Once you are happy, glue in the components of the well. I opted for a 2-pump system. One fills the well independently from my boat’s transom, and the other pump recirculates the water through a high-energy venturi nozzle that oxygenates the water.

I have also wired in a Flow-Rite ProTimer. I don’t need to switch it on and off to keep my fish alive, I simply select auto timer and the pump will do it intermittently. This ensures that my fish are given a constant supply of well oxygenated water. I believe this to be an integral part of my system, as it is very easy to forget to keep switching the recirculating pump on and off. I much prefer to put the fish in the well and forget about them.

Another necessary addition to the live well is an overflow. This will need to be mounted approximately 3/4 the way from the top of the well. This will stop the water overflowing into the boat, and on subsequent times if you need to top the water up during the day’s fishing.

This overflow can be plumbed to run straight out through the side of the boat. If you don’t want to drill any extra holes, then it can be tied into the drain hose and thus run out the transom. This is a neater fitout, but is not always an option on smaller boats or those with limited underfloor space.

Once the installation is completed, before re-installing the floatation and sealing up the deck, test the system for leaks.
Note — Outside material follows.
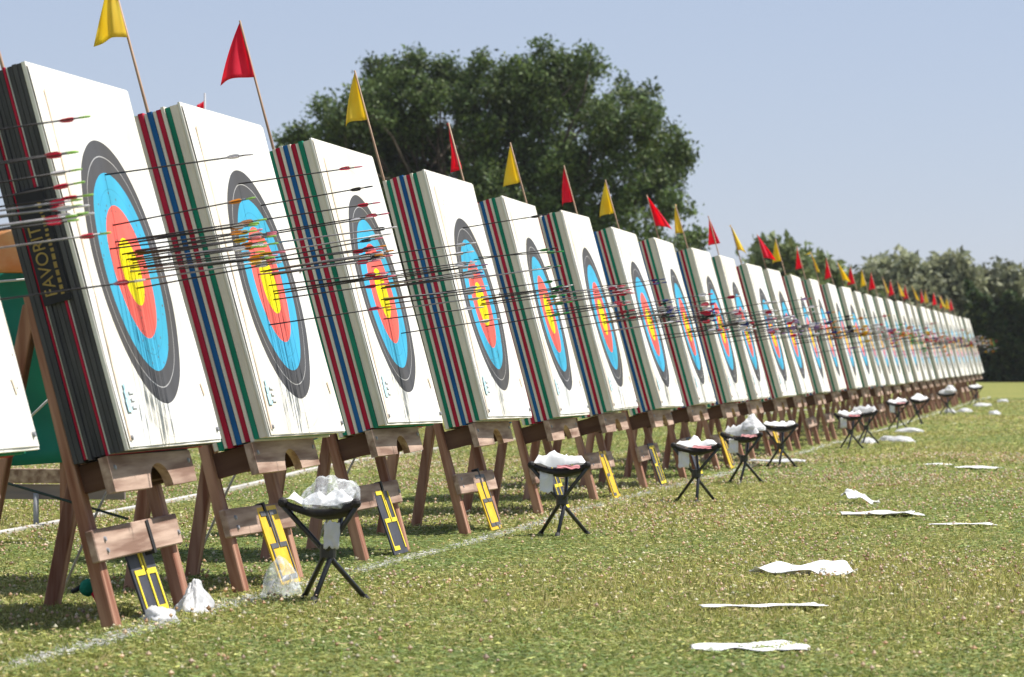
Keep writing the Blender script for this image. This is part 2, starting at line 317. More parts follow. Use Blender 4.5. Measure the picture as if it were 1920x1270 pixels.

Fill up the well and run all the pumps. Test the timer and scrutinise each fitting. Once you are happy and confident that all is good, then replace the floatation, making sure to get it all back in. Replace the decking and you are ready to go. Your livewell is now complete and you can be confident in the health of your fish from here on in.

Since fitting a livewell to my 4.2m Tabs Bullshark, I have had live mullet and herring in it for targeting mangrove jack. I have had flathead and tailor in it that were kept alive and fresh for dinner. I have had bream in it from the rivers, and bass and redclaw from the dams. It has been a major plus to my boat and was the only thing that it was lacking until now. I look forward to years of problem free boating with it.